The City has started a process to repair and paint various roads, buildings and infrastructure to ensure the Plant complies with Health and Safety requirements according to legislation to provide a safe working environment for staff, stakeholders and visitors.

‘Potsdam WWTW is an old facility that we are steadily working towards an upgrade. We have placed Potsdam on the Mayoral Priority Programme, and the City closely monitors Potsdam WWTW’s operations.

‘Our operational team progressively attends to the maintenance and refurbishing of the older infrastructure and equipment. This is, in addition, to gradually adding new technology and upgrading plant capacity between now and 2026,’ said Councillor Siseko Mbandezi, acting Mayoral Committee Member for Water and Sanitation.

Potsdam Upgrade

Potsdam WWTW is benefiting from a R5-billion capacity upgrade from treating 47 million litres of wastewater per day to 100 million litres per day.

The City is currently upgrading the Potsdam WWTW to increase its capacity to accommodate the urban growth in the area. Cutting-edge membrane technology is also being added to ensure high wastewater treatment standards.

Potsdam WWTW falls within the Diep River catchment. This is one of the largest catchments in the city at over 1 500 km2 in size, half of which falls outside of the metro boundaries in the Swartland.

The Phase 1 demolition on the property is already complete. The project is currently at the end of the procurement phase, with mechanical and civil tenders awarded to contractors subject to a 21-day appeal period, the Section 33 process being completed and Council budget approval.

A Section 33 process is required for projects exceeding three years, including a public participation process. It will require Council approval before entering into a contract with a service provider.
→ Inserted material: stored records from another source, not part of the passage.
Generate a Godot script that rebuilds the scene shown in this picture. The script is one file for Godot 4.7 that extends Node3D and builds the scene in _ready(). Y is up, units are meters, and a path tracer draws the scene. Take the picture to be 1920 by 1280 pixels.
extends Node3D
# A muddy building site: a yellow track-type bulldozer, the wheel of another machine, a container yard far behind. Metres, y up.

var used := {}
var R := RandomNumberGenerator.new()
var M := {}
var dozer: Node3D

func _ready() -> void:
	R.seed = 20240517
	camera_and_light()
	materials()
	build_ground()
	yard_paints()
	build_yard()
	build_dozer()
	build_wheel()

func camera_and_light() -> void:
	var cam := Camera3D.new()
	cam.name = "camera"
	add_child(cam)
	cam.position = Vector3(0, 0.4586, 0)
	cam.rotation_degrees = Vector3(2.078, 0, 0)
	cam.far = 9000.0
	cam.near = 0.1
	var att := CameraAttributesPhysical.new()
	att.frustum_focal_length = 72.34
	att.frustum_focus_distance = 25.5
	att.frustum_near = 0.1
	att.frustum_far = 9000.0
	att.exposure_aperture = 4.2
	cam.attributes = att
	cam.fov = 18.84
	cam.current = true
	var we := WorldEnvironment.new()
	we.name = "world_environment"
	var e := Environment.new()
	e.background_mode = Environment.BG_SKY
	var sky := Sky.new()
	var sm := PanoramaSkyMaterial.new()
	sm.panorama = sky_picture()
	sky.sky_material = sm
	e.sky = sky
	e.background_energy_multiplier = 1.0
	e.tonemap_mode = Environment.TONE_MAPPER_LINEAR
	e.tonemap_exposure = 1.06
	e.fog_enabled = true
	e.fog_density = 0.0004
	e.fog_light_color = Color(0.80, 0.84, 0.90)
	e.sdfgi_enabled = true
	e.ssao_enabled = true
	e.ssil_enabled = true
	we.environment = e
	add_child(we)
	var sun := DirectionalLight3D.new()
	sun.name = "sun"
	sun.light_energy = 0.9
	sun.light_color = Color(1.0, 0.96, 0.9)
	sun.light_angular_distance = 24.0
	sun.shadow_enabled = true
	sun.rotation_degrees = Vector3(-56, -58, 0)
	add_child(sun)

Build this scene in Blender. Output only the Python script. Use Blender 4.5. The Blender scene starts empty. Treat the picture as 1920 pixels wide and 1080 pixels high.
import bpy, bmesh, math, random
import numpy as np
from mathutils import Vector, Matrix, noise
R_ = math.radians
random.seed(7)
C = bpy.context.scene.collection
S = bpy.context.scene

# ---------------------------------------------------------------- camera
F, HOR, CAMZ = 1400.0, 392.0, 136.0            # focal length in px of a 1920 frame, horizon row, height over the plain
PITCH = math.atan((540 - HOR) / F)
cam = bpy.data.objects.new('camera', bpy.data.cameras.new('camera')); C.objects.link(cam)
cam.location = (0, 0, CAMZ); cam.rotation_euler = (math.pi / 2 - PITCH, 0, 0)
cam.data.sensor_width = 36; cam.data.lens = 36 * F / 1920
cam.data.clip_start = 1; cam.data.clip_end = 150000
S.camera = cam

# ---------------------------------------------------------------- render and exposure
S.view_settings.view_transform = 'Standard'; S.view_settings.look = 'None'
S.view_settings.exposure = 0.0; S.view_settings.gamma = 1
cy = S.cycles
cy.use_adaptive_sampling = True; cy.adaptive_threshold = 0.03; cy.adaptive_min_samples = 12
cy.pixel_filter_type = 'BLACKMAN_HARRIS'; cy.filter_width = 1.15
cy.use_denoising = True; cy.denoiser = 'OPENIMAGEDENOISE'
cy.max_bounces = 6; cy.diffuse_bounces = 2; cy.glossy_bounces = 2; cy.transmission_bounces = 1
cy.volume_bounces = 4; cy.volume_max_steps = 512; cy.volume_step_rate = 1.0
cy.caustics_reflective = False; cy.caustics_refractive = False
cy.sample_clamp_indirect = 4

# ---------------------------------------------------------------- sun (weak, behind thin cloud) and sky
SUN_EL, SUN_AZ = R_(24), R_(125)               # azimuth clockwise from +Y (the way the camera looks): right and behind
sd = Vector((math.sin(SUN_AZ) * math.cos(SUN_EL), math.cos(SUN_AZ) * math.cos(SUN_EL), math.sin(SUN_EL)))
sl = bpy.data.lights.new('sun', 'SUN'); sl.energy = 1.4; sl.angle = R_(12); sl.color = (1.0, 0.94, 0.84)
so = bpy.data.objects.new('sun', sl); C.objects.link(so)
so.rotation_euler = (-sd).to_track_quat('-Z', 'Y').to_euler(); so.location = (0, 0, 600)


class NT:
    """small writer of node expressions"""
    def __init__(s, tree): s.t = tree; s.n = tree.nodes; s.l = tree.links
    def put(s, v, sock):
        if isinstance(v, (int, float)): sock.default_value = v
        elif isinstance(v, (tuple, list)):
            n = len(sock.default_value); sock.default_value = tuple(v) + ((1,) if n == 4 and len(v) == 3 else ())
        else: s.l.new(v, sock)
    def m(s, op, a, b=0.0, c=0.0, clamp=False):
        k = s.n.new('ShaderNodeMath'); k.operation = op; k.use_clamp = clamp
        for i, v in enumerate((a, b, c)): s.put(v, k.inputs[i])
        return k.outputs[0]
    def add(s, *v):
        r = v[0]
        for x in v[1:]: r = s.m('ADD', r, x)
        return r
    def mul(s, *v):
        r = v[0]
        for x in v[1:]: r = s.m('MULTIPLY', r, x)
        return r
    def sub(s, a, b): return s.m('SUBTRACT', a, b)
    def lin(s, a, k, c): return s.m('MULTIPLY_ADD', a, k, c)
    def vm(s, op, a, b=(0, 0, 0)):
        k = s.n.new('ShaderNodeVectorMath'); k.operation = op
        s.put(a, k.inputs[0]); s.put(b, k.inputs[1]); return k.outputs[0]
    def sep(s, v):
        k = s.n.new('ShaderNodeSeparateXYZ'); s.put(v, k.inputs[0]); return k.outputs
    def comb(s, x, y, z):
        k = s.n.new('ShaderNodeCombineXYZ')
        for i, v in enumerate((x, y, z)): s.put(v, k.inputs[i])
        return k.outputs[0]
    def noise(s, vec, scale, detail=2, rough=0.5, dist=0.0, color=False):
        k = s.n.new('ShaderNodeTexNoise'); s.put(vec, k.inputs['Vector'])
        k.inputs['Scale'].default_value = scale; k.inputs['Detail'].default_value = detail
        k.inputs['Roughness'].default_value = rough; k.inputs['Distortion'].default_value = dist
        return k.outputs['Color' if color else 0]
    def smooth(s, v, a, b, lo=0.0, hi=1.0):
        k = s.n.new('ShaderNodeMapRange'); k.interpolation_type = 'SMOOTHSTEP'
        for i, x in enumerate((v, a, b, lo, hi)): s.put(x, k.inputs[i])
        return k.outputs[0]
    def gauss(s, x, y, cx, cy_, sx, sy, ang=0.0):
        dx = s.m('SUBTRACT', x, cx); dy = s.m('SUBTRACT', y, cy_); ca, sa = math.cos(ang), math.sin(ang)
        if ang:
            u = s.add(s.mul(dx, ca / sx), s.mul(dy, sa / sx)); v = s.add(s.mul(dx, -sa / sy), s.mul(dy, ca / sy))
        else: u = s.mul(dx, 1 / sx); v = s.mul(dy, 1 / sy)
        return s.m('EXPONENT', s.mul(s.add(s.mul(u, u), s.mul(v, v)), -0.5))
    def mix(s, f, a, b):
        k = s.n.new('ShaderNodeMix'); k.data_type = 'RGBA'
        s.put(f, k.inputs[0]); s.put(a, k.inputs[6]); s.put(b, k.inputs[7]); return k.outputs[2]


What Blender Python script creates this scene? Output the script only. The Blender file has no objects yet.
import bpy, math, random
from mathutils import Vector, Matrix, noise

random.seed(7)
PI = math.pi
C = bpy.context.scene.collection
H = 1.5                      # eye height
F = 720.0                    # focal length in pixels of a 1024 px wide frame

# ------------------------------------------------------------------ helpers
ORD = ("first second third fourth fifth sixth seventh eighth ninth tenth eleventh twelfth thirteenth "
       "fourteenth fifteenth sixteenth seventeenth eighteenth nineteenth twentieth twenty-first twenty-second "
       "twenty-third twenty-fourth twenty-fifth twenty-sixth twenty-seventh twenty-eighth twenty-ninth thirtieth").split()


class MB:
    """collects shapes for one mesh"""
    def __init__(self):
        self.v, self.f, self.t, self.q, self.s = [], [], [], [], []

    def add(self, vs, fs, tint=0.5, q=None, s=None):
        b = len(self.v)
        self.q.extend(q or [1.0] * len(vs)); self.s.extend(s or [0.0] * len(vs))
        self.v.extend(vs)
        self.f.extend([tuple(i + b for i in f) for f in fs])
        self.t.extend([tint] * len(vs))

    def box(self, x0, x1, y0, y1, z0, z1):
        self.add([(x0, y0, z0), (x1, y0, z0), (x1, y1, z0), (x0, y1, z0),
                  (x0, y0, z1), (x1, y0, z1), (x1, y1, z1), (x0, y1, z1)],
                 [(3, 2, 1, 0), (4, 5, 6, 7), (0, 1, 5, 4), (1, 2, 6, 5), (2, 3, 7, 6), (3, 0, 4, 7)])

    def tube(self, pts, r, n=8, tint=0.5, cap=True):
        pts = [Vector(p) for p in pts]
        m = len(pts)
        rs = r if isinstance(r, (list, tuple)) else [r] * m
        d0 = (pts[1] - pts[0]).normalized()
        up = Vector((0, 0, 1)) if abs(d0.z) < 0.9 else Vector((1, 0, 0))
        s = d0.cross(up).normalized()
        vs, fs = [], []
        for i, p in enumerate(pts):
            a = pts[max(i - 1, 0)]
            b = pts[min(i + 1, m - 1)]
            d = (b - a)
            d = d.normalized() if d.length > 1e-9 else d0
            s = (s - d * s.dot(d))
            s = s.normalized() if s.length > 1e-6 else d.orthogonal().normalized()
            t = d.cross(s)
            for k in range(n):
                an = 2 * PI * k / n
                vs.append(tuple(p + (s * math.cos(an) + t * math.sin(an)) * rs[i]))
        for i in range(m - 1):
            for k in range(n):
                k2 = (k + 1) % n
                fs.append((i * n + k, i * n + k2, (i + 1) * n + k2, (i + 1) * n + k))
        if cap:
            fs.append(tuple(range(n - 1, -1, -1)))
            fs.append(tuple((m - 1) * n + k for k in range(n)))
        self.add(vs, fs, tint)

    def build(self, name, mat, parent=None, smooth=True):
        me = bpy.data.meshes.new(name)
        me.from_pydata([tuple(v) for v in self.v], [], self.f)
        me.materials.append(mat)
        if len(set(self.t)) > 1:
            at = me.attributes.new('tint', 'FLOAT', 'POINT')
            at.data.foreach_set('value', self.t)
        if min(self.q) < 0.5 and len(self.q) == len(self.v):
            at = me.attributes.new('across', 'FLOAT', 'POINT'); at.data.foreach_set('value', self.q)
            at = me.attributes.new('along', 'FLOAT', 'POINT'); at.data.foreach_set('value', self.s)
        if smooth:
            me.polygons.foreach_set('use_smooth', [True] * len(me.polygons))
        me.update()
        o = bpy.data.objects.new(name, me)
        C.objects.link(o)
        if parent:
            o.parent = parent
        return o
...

Currently, the project is split into two components:

1. Mechanical and electrical tender:

This tender is for the design, supply, installation and commissioning of mechanical and electrical infrastructure to upgrade and expand Potsdam WWTW.

2. Civil tender:

This tender is for the civil construction of infrastructure and buildings to upgrade and expand Potsdam WWTW, including demolition works.

The City’s Bid Adjudication Committee has approved the award of both the civil and mechanical and electrical tenders for the Potsdam upgrade subject to the completion of a Section 33 process (construction greater than a three-year period) and Council budget approvals.

Community meeting

The public is invited to attend the second quarterly meeting, where the City will provide an update on the condition of Milnerton Lagoon and current interventions to help improve its water quality.

Date: Wednesday, 30 November 2022
Time: 18:30 to 21:00
Venue: Leibrand van Niekerk Community Hall in Table View

Should there be any changes to these details, this will be communicated.